Dec 28, 2005 12:00
I'm in orlando now.
Seems an odd place for me to be.
So the same day that i talked to my brother, i decided to go to my family's christmas.
Right now is probably not the best time in my life to completely sever what little ties i have.
So after I tell andrew that I'm not going to be with him on christmas, he looks like i just ripped out his heart with my bare hands and stomped on it several times, then fed it to some rabid squirrels.
I immediately regretted my decision to leave, but I'd already told my parents that I was driving down to Orlando to ride up to Kentucky with my brother. It would have made more sense for me to just drive there myself, but what would my life be if it wasn't complicated?
I sat in andrew's driveway staring at him for a half an hour, wishing desperately i didn't have to leave.
I wish he had gone through with his threats and stolen my spark plugs.
slashed my tires.
run over my car with a tractor.
removed my engine.
---just SOMETHING so that I wouldn't have to leave.
So i get to Orlando after 10 hours.
I unload my stuff at my brother's apartment by UCF, and we go eat some pizza together.
We get to talking and I realize that he didn't convince me to go to KY for my own wellbeing.
It was for his own.
He had gotten arrested about a month ago, and hadn't seen our parents or relatives since.
He wanted all the attention to be on me.
He wanted ME to recieve all the heartbreaking disappointment.
He informed me that i needed to suck up to our mom in order to not be excommunicated.
I refused.
I'm not apologising for something that I'm not sorry for.

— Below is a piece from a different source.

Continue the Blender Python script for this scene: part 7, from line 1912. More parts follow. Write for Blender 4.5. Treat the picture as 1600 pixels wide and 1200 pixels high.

So that night, he stays at his girlfriend's, and I sleep on the couch because I dont trust his sheets. We leave at 7pm the next day and drive through the night. He informs me that my grandma disowned us, so we're staying at our brother jon's. Everything is so bleak. We argue a lot because we have nothing in common except that we're both fuck ups.
Christmas can have another update later. I don't care about christmas. I fucking hate christmas. Pretty much, i think my dad had returned my presents he ordered from REI and the rest of my family ignored me. Breena and I sat in the basement away from the drunken masses.
The day after christmas I went hiking with my dad and his two brothers in Bernheim forest. This was extremely peaceful and i desperately needed it.
My dad's side of the family didn't know about my little escapade.
Now I'm back in Orlando. Jeremy stayed at his girlfriend Suzanne's last night, and I washed his sheets. I couldn't sleep till the sun was up. I watched some Steve Martin movie.
So now I'm stuck here in a place I don't want to be with a person who doesn't want me here and I only have a citgo card that can be used to go to Navarre, or $40 to take my chances elsewhere.
I don't have enough money to go to North Carolina.
I don't have a tent with me, so I can't camp in a random city.
I don't even have a poncho to make a little poncho hooch to sleep in.
I have nothing here.
No friends, no money, no caring family, no options.
I don't know what to do.
Damnit, times like these I wish I had a fucking credit card.